Пример Бухенвальда иллюстрирует сложные исторические наложения и взаимосвязи двойной истории германской диктатуры. В то же время после воссоединения первым импульсом для многих западногерманских политиков, не только среди консерваторов, было не повторить ошибок, допущенных в обращении с нацистскими функционерами после 1945 года, на этот раз после падения диктатуры СЕПГ. По этой причине после воссоединения все ключевые должности были заняты незапятнанными людьми или западными немцами. Кроме того, были проведены расследования в отношении почти миллиона граждан ГДР на предмет их деятельности во время диктатуры СЕПГ. 450 пограничников были обвинены в том, что застрелили людей у Стены, около 300 из них были приговорены к лишению свободы, в том числе семеро – к тюремному заключению без права досрочного освобождения. В ходе судебного процесса против адвокатов за извращение правосудия виновными были признаны 150 судей и прокуроров. В отношении сотрудников Министерства государственной безопасности было возбуждено несколько тысяч предварительных дел, и около шестидесяти человек были осуждены. Кроме того, нескольким членам руководящей группы СЕПГ, включая Эриха Хонеккера, Вилли Штофа, Гюнтера Миттага, Эгона Кренца и Эриха Мильке, были предъявлены обвинения, и они получили тюремные сроки в несколько лет[101]

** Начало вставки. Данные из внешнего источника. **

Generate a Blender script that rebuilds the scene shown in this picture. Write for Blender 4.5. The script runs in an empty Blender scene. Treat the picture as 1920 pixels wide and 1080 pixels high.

.Гораздо более тщательной была проверка бывших неформальных сотрудников госбезопасности, работавших на государственной службе. Всего было проверено около 800 тысяч чиновников, около шести процентов были признаны виновными, в основном из‑за их сотрудничества с органами государственной безопасности; к концу 1990‑х годов около 22 тысяч человек были уволены с государственной службы по этой причине. Это много или мало? Решающим фактором здесь была историческая классификация ГДР. Те, кто, подобно Гюнтеру Грассу, рассматривал ГДР как «удобную диктатуру», кто понимал ее как неудачную, но изначально законную попытку создать новое, справедливое общество на антифашистско-демократической основе после 1945 года, рассматривали подобные разбирательства и обзоры не более чем как суд победителей. Но для тех, кто сосредоточился на судьбе тысяч политических заключенных, которые были посажены в тюрьму, часто на годы, за «побег из республики» или критические высказывания о правлении СЕПГ, и кто критиковал обширную слежку за гражданами со стороны Штази как государственное преступление, расплата с функционерами государства СЕПГ была слишком мягкой.
Однако крах режима СЕПГ был частью краха всех режимов советской империи в Центральной и Восточной Европе, и ни причины, ни формы краха ГДР существенно не отличались от краха коммунистических диктатур в Польше, ЧССР или Венгрии. Отличия заключались в двух важных факторах: во-первых, в отличие от Польши или Венгрии, существовало конкурирующее западногерманское государство, которое решающим образом определяло развитие событий в Восточной Германии после 9 ноября 1989 года, а также определяло, каким образом будет решаться вопрос о падении социалистического режима. А во-вторых, независимо от того, нравится это кому-то или нет, «преодоление прошлого» ГДР было немедленно связано и сравнивалось с «преодолением» нацистского прошлого Германии[102]
.Теперь западногерманская республика доказала, что она превосходит ГДР не только экономически, но и политически. Таким образом, требование политической, индивидуальной и правовой расплаты с режимом ГДР приобрело доминантно-политическую составляющую, которая рано была воспринята частью населения ГДР, включая тех, кто стоял в стороне от СЕПГ, как акт победоносного Запада против побежденного Востока. Это облегчило дискредитацию дебатов об истории ГДР: они были объявлены не критической рефлексией самих восточных немцев, а несправедливым навязыванием западными победителями своей точки зрения. В 1998 году более семидесяти процентов граждан бывшей ГДР отвергли идею проверки того, работал ли человек на Штази.